- **Stated goal**: Beginning with the first line of the data below, reproduce every line unchanged, ending with the line that holds "PI = math.pi".

+ + + + +

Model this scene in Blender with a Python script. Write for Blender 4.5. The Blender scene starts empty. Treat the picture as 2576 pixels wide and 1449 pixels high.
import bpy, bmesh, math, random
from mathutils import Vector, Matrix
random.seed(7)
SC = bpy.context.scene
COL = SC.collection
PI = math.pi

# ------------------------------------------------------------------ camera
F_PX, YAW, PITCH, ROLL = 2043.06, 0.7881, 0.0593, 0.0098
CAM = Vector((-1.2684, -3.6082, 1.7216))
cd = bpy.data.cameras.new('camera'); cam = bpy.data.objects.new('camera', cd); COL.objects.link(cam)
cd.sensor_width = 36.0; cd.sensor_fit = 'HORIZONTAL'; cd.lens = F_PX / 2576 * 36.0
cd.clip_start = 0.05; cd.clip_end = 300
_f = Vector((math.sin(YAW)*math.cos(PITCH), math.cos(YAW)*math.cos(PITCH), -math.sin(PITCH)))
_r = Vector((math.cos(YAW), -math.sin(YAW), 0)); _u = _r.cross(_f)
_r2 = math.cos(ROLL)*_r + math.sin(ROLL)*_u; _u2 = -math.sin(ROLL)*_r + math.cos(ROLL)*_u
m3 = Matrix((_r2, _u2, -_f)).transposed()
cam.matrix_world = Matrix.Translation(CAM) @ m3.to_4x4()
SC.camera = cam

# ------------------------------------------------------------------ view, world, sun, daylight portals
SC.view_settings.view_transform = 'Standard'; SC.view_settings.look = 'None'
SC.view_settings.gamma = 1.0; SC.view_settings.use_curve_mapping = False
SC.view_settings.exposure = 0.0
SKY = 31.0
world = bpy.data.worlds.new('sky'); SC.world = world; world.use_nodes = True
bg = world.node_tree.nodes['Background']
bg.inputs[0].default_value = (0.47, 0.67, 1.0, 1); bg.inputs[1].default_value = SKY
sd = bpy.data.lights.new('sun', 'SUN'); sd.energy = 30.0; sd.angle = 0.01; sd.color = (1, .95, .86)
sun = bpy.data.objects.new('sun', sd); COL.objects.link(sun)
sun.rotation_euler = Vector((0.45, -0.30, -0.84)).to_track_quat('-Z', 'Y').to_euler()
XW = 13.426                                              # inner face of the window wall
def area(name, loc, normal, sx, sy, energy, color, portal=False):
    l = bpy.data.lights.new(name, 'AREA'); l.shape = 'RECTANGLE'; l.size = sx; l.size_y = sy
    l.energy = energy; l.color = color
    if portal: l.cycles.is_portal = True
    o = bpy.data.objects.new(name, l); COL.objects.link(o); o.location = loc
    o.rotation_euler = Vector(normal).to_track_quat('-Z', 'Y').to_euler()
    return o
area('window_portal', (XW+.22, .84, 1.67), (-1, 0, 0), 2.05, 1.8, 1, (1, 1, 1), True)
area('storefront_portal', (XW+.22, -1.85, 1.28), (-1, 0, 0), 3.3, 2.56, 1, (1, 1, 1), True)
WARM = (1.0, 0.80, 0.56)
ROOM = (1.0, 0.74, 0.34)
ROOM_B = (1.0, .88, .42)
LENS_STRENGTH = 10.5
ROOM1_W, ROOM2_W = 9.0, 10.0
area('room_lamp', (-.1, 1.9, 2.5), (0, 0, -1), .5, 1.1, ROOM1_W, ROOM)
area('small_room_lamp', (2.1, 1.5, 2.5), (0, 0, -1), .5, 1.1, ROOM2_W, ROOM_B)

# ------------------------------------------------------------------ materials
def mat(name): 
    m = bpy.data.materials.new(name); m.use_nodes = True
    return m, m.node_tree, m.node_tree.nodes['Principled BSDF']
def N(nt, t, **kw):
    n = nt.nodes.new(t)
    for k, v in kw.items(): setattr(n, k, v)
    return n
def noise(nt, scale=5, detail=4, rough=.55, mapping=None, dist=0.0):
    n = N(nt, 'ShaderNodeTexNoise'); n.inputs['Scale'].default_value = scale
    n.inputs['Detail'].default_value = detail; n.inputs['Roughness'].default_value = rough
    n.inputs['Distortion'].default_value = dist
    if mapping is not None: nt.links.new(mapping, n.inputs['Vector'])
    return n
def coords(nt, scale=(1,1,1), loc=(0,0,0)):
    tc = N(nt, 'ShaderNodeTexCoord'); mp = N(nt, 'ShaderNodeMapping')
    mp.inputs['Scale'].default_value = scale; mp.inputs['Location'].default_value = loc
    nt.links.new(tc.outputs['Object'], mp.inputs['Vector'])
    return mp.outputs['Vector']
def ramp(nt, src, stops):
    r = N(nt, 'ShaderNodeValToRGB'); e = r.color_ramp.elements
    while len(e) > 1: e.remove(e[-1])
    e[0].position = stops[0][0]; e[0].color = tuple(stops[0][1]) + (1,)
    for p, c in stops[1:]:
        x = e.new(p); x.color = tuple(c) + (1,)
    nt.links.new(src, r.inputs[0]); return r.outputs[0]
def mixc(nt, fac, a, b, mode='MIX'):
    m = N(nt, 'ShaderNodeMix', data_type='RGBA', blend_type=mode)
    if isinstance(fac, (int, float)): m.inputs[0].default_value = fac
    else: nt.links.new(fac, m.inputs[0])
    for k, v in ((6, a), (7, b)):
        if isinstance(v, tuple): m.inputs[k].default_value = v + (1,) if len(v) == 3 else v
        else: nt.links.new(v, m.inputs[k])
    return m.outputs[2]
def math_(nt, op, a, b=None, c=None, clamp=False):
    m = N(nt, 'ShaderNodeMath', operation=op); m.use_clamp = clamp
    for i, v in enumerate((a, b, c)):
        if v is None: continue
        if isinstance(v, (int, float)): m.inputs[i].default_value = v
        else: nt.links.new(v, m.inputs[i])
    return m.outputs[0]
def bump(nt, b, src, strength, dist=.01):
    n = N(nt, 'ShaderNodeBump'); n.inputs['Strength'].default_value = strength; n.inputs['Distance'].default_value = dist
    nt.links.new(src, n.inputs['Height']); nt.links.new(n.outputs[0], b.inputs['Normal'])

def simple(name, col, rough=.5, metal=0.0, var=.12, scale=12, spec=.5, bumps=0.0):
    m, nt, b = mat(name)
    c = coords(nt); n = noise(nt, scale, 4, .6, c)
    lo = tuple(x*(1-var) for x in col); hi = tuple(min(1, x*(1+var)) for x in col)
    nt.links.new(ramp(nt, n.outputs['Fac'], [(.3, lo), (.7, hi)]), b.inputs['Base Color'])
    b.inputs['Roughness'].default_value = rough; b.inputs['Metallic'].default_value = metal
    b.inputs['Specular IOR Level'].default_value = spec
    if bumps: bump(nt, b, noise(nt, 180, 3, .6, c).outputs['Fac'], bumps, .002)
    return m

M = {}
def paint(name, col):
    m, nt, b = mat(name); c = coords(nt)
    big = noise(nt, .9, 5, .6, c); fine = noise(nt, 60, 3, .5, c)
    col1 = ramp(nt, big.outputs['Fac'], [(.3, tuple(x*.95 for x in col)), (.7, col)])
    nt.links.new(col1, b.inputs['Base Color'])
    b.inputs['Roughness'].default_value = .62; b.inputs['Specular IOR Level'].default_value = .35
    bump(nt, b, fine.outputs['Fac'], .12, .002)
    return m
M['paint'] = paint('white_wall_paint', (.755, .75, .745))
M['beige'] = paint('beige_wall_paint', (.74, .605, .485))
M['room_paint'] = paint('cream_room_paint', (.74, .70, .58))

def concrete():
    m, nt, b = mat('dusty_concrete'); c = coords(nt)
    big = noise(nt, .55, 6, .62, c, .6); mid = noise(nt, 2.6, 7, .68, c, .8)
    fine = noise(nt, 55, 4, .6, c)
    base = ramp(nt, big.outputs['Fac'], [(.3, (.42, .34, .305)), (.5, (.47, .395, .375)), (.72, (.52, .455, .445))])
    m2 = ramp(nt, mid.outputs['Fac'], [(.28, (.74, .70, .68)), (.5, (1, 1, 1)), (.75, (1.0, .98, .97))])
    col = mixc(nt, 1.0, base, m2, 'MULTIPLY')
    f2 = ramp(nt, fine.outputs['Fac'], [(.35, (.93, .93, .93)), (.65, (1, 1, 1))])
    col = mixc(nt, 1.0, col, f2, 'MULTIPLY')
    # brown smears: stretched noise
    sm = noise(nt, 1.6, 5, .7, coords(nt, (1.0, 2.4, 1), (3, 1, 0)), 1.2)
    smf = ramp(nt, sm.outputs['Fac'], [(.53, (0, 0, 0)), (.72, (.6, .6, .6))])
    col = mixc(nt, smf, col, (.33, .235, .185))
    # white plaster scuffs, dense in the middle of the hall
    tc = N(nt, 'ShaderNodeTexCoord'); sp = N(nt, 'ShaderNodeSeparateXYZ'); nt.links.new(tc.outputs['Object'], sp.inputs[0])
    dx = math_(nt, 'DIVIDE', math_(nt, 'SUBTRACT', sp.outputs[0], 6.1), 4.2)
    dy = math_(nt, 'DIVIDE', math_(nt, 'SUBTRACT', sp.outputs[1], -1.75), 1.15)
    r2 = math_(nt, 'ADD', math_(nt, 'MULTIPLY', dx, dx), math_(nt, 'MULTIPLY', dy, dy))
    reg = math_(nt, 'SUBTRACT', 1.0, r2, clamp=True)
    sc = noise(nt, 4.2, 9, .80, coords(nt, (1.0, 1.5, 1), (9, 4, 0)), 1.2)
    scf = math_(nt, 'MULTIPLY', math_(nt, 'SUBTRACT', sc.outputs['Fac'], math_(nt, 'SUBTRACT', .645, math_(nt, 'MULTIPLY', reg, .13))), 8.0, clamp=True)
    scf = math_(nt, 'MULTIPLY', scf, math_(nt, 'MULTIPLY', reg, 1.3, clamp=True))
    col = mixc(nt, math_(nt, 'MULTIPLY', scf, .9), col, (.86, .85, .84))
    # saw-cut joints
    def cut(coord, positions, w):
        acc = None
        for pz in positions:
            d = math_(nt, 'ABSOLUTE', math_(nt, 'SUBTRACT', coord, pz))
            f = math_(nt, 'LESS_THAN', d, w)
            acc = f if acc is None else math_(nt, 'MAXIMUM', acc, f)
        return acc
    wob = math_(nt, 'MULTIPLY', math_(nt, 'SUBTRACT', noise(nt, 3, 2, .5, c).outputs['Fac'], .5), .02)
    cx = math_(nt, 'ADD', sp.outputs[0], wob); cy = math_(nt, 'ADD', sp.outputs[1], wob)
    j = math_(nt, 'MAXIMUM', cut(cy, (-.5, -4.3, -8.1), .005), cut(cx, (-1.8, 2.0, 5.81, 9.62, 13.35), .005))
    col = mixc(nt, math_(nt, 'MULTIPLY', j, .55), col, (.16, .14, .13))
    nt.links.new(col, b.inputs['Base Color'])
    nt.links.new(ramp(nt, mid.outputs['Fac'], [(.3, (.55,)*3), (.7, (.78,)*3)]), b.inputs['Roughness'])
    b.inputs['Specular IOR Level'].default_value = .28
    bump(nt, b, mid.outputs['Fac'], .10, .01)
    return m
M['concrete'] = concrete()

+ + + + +

- **Solution for this task**:
Model this scene in Blender with a Python script. Write for Blender 4.5. The Blender scene starts empty. Treat the picture as 2576 pixels wide and 1449 pixels high.
import bpy, bmesh, math, random
from mathutils import Vector, Matrix
random.seed(7)
SC = bpy.context.scene
COL = SC.collection
PI = math.pi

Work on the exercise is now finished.